Until the late 1970s, a disproportionate amount of
educational spending went to the middle and higher levels.
Education in the colonial era had been geared to staffing
the
civil service and producing an educated elite that shared
the
values of and was loyal to the British. It was unabashedly
elitist, and contemporary education--reforms and
commissions on
reform notwithstanding--has retained the same quality.
This fact
is evident in the glaring gap in educational attainment
between
the country's public schools and the private schools,
which were
nationalized in the late 1970s in a move intended to
facilitate
equal access. Whereas students from lower-class
backgrounds did
gain increased access to these private schools in the
1980s and
1990s, teachers and school principals alike bemoaned the
decline
in the quality of education. Meanwhile, it appears that a
greater
proportion of children of the elites are traveling abroad
not
only for university education but also for their high
school
diplomas.
The extension of literacy to greater numbers of people
has
spurred the working class to aspire to middle-class goals
such as
owning an automobile, taking summer vacations, and
providing a
daughter with a once-inconceivable dowry at the time of
marriage.
In the past, Pakistan was a country that the landlords
owned, the
army ruled, and the bureaucrats governed, and it drew most
of its
elite from these three groups.

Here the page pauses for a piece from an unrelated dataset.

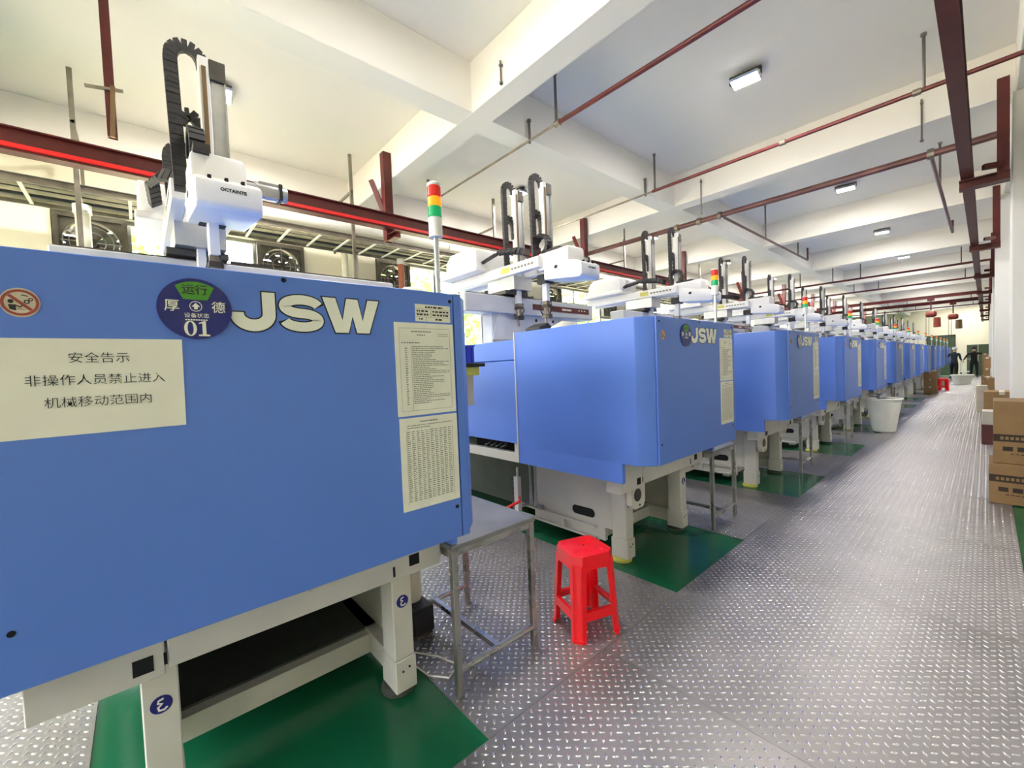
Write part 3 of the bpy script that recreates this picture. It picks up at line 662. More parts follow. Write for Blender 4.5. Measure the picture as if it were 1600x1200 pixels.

In the 1990s, however, the
army
and the civil service were drawing a greater proportion of
educated members from poor backgrounds than ever before.
One of the education reforms of the 1980s was an
increase in
the number of technical schools throughout the country.
Those
schools that were designated for females included hostels
nearby
to provide secure housing for female students. Increasing
the
number of technical schools was a response to the high
rate of
underemployment that had been evident since the early
1970s. The
Seventh Five-Year Plan aimed to increase the share of
students
going to technical and vocational institutions to over 33
percent
by increasing the number of polytechnics, commercial
colleges,
and vocational training centers. Although the numbers of
such
institutions did increase, a compelling need to expand
vocational
training further persisted in early 1994.